• **Given request**
Word for word, restate every line of the listing that follows.

• **Data lines**
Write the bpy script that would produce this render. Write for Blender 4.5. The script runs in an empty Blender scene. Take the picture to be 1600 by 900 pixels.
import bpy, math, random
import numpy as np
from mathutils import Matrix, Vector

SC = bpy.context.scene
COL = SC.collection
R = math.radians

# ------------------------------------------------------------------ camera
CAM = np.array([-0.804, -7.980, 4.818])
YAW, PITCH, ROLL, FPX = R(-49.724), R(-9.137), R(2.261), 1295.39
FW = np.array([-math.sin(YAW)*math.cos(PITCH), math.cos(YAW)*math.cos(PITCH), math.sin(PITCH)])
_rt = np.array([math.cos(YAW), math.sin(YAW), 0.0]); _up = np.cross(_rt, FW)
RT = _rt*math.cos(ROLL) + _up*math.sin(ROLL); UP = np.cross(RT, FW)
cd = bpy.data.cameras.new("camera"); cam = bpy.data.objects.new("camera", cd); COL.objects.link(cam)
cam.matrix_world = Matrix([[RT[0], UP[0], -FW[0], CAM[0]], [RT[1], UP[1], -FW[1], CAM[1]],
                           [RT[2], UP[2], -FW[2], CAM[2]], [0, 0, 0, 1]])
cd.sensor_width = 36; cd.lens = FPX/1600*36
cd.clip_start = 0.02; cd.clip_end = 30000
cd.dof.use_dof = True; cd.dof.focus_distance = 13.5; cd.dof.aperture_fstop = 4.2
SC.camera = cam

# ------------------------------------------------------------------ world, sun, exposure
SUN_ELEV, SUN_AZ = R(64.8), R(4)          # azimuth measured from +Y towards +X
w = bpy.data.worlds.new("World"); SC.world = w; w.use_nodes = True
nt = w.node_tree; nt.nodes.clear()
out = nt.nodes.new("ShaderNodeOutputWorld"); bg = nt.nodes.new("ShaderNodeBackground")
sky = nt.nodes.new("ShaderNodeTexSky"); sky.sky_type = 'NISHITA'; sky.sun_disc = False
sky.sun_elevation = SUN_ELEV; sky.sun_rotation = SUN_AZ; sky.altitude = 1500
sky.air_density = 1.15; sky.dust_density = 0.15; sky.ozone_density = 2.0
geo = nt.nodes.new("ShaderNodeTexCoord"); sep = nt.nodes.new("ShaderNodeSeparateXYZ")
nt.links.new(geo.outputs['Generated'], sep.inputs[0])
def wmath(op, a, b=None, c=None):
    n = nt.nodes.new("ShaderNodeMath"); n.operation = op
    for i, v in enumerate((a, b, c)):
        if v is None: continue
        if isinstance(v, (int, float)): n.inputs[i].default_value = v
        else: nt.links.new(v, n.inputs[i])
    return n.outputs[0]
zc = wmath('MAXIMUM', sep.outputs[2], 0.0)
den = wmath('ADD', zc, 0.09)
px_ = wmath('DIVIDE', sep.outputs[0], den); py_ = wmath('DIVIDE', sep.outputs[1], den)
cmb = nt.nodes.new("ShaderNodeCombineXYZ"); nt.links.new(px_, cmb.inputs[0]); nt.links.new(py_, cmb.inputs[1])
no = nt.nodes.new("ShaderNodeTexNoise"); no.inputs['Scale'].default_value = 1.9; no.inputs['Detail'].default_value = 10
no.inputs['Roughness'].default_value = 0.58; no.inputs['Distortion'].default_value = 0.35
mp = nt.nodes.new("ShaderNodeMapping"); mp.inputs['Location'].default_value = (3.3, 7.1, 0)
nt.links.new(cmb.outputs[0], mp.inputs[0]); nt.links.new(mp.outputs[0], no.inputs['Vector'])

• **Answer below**
Write the bpy script that would produce this render. Write for Blender 4.5. The script runs in an empty Blender scene. Take the picture to be 1600 by 900 pixels.
import bpy, math, random
import numpy as np
from mathutils import Matrix, Vector

SC = bpy.context.scene
COL = SC.collection
R = math.radians

# ------------------------------------------------------------------ camera
CAM = np.array([-0.804, -7.980, 4.818])
YAW, PITCH, ROLL, FPX = R(-49.724), R(-9.137), R(2.261), 1295.39
FW = np.array([-math.sin(YAW)*math.cos(PITCH), math.cos(YAW)*math.cos(PITCH), math.sin(PITCH)])
_rt = np.array([math.cos(YAW), math.sin(YAW), 0.0]); _up = np.cross(_rt, FW)
RT = _rt*math.cos(ROLL) + _up*math.sin(ROLL); UP = np.cross(RT, FW)
cd = bpy.data.cameras.new("camera"); cam = bpy.data.objects.new("camera", cd); COL.objects.link(cam)
cam.matrix_world = Matrix([[RT[0], UP[0], -FW[0], CAM[0]], [RT[1], UP[1], -FW[1], CAM[1]],
                           [RT[2], UP[2], -FW[2], CAM[2]], [0, 0, 0, 1]])
cd.sensor_width = 36; cd.lens = FPX/1600*36
cd.clip_start = 0.02; cd.clip_end = 30000
cd.dof.use_dof = True; cd.dof.focus_distance = 13.5; cd.dof.aperture_fstop = 4.2
SC.camera = cam

# ------------------------------------------------------------------ world, sun, exposure
SUN_ELEV, SUN_AZ = R(64.8), R(4)          # azimuth measured from +Y towards +X
w = bpy.data.worlds.new("World"); SC.world = w; w.use_nodes = True
nt = w.node_tree; nt.nodes.clear()
out = nt.nodes.new("ShaderNodeOutputWorld"); bg = nt.nodes.new("ShaderNodeBackground")
sky = nt.nodes.new("ShaderNodeTexSky"); sky.sky_type = 'NISHITA'; sky.sun_disc = False
sky.sun_elevation = SUN_ELEV; sky.sun_rotation = SUN_AZ; sky.altitude = 1500
sky.air_density = 1.15; sky.dust_density = 0.15; sky.ozone_density = 2.0
geo = nt.nodes.new("ShaderNodeTexCoord"); sep = nt.nodes.new("ShaderNodeSeparateXYZ")
nt.links.new(geo.outputs['Generated'], sep.inputs[0])
def wmath(op, a, b=None, c=None):
    n = nt.nodes.new("ShaderNodeMath"); n.operation = op
    for i, v in enumerate((a, b, c)):
        if v is None: continue
        if isinstance(v, (int, float)): n.inputs[i].default_value = v
        else: nt.links.new(v, n.inputs[i])
    return n.outputs[0]
zc = wmath('MAXIMUM', sep.outputs[2], 0.0)
den = wmath('ADD', zc, 0.09)
px_ = wmath('DIVIDE', sep.outputs[0], den); py_ = wmath('DIVIDE', sep.outputs[1], den)
cmb = nt.nodes.new("ShaderNodeCombineXYZ"); nt.links.new(px_, cmb.inputs[0]); nt.links.new(py_, cmb.inputs[1])
no = nt.nodes.new("ShaderNodeTexNoise"); no.inputs['Scale'].default_value = 1.9; no.inputs['Detail'].default_value = 10
no.inputs['Roughness'].default_value = 0.58; no.inputs['Distortion'].default_value = 0.35
mp = nt.nodes.new("ShaderNodeMapping"); mp.inputs['Location'].default_value = (3.3, 7.1, 0)
nt.links.new(cmb.outputs[0], mp.inputs[0]); nt.links.new(mp.outputs[0], no.inputs['Vector'])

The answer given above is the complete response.